Это означает, что когда речь идет о понимании некоторого поля культурного производства и того, что в нем может быть произведено, нельзя отделять экспрессивный импульс, источник которого лежит в самом функционировании поля и в фундаментальном illlusio, без которого функционирование поля невозможно, от специфической логики поля, от объективных потенциальных возможностей, заложенных в нем. Иными словами, экспрессивный импульс нельзя отделять от всего, что одновременно принуждает и авторизует его в специфическое решение, то есть в "творение" - исторически конкретное и датируемое и, в то же время, не редуцируемое к историческим условиям своего появления. Именно в этом столкновении между тем, что Поппер называет "проблемной ситуацией" (problem situation) и агентом, предрасположенным к распознаванию этой "объективно существующей" проблемы и к превращению ее в свою собственную (можно вспомнить, например, об изученной Панофским проблеме окна в форме розы в западном фасаде собора, доставшейся по наследству от Сугерия архитекторам, которым предстояло изобрести готическое искусство), определяется характер специфического решения, которое обнаруживается исходя из уже изобретенного искусства изобретать или благодаря изобретению нового искусства изобретать. Возможное будущее поля содержится, в каждый момент, в структуре поля, и каждый агент творит свое собственное будущее - и вносит тем самым вклад в формирование будущего всего поля - реализуя объективные потенции, которые определяются отношением между силами агента и объективно содержащимися в поле возможностями.


КОДА


В заключение, необходимо четко сформулировать вопрос, который просто не может не прийти в голову: насколько велика роль преднамеренности, циничного расчета в выявленных анализом объективных стратегиях, которые обеспечивают соответствие между позициями и диспозициями? Достаточно обратиться к литературным свидетельствам, переписке, дневникам и, пожалуй, более всего к эксплицитным выражениям взглядов [prises de positions] на литературный мир как таковой (собранным, например, в анкете Юрэ), чтобы убедиться в том, что простого ответа на этот вопрос не существует. Способность (всегда неполная) отдавать себе отчет о положении дел зависит, в очередной раз, от позиции и траектории внутри поля и различна в разное время у разных агентов.
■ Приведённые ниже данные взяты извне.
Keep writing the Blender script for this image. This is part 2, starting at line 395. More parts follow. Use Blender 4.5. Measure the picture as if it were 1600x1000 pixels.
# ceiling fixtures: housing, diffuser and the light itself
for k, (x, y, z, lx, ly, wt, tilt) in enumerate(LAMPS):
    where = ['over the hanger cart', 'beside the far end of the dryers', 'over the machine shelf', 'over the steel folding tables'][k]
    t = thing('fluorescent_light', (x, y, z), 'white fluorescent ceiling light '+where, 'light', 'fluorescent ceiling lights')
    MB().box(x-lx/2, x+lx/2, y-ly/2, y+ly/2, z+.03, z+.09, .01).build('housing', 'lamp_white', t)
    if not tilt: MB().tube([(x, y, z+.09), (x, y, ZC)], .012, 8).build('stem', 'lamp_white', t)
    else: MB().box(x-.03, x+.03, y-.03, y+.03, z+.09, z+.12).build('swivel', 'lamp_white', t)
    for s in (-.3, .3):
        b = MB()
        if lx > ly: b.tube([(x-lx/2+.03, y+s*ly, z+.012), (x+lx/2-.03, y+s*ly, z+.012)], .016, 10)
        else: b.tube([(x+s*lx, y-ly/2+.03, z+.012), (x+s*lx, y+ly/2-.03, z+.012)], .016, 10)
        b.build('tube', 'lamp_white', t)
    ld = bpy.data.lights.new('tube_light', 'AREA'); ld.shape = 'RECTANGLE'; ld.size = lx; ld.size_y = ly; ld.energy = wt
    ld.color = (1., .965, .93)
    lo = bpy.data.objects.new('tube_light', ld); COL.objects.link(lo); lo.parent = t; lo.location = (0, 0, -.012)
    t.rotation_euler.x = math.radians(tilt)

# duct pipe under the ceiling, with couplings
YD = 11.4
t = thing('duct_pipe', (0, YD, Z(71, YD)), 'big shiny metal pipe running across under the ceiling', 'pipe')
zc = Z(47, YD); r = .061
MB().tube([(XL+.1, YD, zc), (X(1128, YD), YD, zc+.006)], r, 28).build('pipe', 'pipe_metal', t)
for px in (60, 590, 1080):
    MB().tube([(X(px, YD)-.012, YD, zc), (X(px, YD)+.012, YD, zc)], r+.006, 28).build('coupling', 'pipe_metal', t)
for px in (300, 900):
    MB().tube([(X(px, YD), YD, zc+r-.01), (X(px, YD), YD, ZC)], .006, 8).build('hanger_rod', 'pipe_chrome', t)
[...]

Что касается осознания логики игры как таковой, осознания illusio, на которой основывается игра, то оно, как я был склонен полагать, исключается самим фактом принадлежности к полю; такая принадлежность предполагает (и порождает) веру во все, что обязано своим существованием существованию поля, т. е. в искусство, в "творца", в "творение" и т. д.: честность в этом вопросе превратила бы литературную и артистическую деятельность в циничную мистификацию, сознательное шарлатанство. Так я думал до тех пор, пока не наткнулся на принадлежащее перу Малларме рассуждение, из которого можно извлечь программу и, одновременно, итоговый отчет [bilan] строгой науки о поле литературы: "Мы знаем, пленники абсолютной формулы, что, разумеется, существует только то, что существует. Однако немедленное, под каким-либо предлогом, разоблачение обмана изобличило бы нашу непоследовательность, лишая нас удовольствия, к которому мы стремимся. Ибо то, что вовне, есть агент этого удовольствия и его двигатель, - сказал бы я, если бы мне не был отвратителен публичный святотатственный демонтаж фикции, а стало быть и литературного механизма, с выставлением на всеобщее обозрение его основной части - т. е. пустоты. Но я благоговею перед трюком, при помощи которого мы возносим на некую недосягаемую высоту - и с громом! - осознанное отсутствие в нас того, что сверкает там наверху.


Чего ради?


Ради игры"[92].


Итак, красота, в которой многим хотелось бы видеть платоновскую идею, наделенную объективным и трансцендентным существованием, оказывается не более чем проекцией в метафизическое "вовне" того, что отсутствует в "здесь и теперь" литературной жизни. Но достаточно ли такое понимание? Герметизм в данном случае полностью выполняет свою функцию. Предание гласности истинной природы поля и его механизмов, "демонтаж фикции" и "механизма литературы" представляет собою святотатство par exellence, непрощаемый грех, который стремятся пресечь все конституирующие поле цензуры. О таких вещах позволено говорить только так, чтобы ничего не было сказано. И если Малларме и удается, оставаясь внутри поля, высказать истину поля, запрещающего обнародование своей истины, то только потому, что он высказывает ее на языке, который несомненно будет признан полем, так как все в этом языке, и сама эвфемистическая форма высказывания, подтверждает, что автор признает цензуры поля. Точно также поступит и Марсель Дюшан, когда превратит в артистические акции свои демистифицирующие мистификации, изобличающие в артистической фикции "просто фикцию", и разрушающие тем самым коллективную веру, на которой основывается это, как сказал бы Остин, легитимное самозванство.